◆ Objective: Find each line containing the string "wide" and return it.

### Data

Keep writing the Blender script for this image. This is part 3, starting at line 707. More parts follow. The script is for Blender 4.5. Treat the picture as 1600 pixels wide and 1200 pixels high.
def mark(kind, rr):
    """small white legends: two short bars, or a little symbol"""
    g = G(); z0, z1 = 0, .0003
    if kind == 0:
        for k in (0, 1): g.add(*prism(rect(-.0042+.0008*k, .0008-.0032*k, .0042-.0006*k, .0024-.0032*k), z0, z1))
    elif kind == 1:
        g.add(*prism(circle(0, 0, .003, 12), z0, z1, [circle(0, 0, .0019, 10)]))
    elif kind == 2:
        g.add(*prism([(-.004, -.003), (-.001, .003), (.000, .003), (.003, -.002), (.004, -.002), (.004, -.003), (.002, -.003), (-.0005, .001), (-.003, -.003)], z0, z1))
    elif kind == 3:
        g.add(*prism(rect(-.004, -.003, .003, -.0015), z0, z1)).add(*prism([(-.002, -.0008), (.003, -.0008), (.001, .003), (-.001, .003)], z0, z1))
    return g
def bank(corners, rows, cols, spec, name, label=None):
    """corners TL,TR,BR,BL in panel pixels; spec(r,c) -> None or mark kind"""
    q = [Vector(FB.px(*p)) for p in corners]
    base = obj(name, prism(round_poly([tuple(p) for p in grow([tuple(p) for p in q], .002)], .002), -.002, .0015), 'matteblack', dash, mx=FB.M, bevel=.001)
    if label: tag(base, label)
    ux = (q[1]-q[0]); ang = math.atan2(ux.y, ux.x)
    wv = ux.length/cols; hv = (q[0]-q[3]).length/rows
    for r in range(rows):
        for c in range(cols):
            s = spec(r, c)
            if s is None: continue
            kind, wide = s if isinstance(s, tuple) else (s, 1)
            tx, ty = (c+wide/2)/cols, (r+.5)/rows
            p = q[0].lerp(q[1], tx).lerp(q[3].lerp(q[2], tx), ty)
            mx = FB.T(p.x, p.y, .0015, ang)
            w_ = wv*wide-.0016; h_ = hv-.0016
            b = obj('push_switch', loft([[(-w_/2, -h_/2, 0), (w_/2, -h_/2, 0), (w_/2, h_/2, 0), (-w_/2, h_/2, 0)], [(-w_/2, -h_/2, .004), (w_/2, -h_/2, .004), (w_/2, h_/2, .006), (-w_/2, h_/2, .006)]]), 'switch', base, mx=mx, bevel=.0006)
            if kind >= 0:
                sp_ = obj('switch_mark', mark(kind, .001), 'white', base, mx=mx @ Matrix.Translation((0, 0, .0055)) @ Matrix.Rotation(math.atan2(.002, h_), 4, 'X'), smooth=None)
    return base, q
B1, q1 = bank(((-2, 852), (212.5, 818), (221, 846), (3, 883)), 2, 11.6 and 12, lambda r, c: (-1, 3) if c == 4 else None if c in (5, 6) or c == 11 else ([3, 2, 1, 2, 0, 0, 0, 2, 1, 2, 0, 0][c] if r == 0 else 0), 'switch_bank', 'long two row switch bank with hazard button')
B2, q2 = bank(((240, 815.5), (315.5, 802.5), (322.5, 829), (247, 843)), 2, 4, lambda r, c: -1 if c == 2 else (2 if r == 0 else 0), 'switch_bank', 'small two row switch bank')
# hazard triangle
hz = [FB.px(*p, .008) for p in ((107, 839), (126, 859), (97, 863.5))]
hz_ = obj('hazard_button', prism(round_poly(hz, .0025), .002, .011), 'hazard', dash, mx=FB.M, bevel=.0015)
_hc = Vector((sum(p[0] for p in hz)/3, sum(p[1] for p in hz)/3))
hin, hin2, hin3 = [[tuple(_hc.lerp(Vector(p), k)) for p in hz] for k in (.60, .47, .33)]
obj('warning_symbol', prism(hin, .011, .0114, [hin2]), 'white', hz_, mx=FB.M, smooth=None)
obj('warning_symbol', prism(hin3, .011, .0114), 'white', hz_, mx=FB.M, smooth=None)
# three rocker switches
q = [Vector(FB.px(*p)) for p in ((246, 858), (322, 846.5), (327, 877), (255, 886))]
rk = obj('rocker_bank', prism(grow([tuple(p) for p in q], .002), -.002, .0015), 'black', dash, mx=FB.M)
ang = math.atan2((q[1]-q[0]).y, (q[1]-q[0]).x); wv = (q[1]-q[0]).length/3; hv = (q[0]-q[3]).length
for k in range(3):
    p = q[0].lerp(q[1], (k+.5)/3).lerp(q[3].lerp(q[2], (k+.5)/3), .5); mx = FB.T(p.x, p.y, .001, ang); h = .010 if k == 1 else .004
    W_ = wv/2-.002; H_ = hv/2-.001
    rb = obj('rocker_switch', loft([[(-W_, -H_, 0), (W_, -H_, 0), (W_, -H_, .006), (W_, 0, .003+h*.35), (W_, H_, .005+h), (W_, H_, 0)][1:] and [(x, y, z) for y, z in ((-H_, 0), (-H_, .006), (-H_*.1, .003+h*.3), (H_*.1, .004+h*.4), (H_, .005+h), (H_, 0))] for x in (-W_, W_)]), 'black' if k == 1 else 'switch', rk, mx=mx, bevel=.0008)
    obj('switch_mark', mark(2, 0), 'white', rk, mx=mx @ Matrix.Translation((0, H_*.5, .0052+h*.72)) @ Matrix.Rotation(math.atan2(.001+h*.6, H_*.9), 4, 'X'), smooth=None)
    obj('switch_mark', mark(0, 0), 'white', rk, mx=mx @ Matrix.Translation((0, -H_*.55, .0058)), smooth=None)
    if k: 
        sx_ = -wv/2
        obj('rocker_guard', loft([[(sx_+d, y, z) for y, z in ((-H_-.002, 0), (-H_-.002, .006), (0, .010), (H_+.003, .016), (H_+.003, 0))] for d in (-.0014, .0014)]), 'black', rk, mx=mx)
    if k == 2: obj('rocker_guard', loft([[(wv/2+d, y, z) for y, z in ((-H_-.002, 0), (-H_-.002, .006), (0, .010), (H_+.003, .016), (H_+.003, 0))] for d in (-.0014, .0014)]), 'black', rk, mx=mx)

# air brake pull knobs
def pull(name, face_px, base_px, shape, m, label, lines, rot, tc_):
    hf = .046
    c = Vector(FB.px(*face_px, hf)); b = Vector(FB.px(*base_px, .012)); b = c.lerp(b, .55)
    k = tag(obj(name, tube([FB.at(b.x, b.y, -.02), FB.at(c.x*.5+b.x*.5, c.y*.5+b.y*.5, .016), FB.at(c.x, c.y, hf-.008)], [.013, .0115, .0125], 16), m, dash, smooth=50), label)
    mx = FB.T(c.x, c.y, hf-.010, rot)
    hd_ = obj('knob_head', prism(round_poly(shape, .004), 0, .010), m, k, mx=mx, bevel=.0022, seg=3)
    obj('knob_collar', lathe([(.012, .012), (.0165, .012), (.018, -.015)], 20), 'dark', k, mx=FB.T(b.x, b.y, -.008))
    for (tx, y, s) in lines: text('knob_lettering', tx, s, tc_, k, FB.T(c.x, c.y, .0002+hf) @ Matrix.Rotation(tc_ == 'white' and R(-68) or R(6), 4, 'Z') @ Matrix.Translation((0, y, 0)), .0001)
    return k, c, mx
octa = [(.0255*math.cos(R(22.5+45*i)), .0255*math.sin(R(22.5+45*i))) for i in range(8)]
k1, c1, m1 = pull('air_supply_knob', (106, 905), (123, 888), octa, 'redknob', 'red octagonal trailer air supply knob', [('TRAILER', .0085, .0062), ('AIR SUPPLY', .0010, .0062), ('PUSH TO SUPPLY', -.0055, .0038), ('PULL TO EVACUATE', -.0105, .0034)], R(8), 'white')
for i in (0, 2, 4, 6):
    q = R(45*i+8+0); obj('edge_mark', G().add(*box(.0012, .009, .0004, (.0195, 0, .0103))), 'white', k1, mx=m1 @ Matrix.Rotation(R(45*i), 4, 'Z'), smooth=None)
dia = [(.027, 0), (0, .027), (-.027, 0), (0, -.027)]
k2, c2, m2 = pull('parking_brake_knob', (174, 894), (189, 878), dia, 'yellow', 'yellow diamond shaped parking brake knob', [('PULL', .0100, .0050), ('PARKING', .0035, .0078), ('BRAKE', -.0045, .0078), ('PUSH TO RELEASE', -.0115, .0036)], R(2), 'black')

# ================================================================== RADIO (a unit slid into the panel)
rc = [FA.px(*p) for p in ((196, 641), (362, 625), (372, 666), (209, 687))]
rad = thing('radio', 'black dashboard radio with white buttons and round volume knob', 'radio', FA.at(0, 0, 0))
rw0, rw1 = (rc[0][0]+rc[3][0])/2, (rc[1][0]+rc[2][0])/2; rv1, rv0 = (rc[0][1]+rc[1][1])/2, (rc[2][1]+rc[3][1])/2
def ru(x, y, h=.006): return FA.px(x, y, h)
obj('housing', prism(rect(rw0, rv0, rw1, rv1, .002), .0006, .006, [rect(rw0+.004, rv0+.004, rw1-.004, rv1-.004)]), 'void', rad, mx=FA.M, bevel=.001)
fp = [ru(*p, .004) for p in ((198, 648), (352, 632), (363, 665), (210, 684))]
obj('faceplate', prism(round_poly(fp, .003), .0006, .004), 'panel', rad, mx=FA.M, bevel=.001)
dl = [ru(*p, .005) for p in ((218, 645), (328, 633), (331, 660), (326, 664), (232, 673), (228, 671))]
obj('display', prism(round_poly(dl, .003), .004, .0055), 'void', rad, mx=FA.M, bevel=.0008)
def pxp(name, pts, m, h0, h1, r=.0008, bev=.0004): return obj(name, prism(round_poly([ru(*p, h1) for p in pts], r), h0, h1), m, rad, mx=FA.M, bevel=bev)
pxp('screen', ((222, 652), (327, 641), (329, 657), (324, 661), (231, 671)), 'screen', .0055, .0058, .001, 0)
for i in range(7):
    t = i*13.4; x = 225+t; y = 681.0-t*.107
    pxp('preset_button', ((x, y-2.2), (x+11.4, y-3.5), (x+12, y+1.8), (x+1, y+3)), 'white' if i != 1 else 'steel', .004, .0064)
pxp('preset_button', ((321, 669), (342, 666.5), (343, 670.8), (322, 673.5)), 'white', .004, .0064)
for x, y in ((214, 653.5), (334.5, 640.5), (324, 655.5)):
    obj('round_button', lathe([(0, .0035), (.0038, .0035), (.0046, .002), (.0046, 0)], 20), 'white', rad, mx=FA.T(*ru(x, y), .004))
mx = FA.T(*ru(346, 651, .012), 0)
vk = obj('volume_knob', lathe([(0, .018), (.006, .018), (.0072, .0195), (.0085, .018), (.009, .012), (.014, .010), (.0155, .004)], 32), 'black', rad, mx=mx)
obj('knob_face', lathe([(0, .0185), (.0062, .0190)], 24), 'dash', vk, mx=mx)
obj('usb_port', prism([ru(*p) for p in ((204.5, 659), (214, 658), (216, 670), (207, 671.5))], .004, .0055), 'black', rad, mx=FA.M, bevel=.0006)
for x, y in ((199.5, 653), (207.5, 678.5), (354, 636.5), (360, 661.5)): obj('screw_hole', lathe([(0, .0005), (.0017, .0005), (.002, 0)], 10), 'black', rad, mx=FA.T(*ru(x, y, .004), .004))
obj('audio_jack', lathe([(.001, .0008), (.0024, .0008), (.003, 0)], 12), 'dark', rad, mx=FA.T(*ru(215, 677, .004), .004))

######

◆ Reply to the task:
Keep writing the Blender script for this image. This is part 3, starting at line 707. More parts follow. The script is for Blender 4.5. Treat the picture as 1600 pixels wide and 1200 pixels high.
            kind, wide = s if isinstance(s, tuple) else (s, 1)
            tx, ty = (c+wide/2)/cols, (r+.5)/rows
            w_ = wv*wide-.0016; h_ = hv-.0016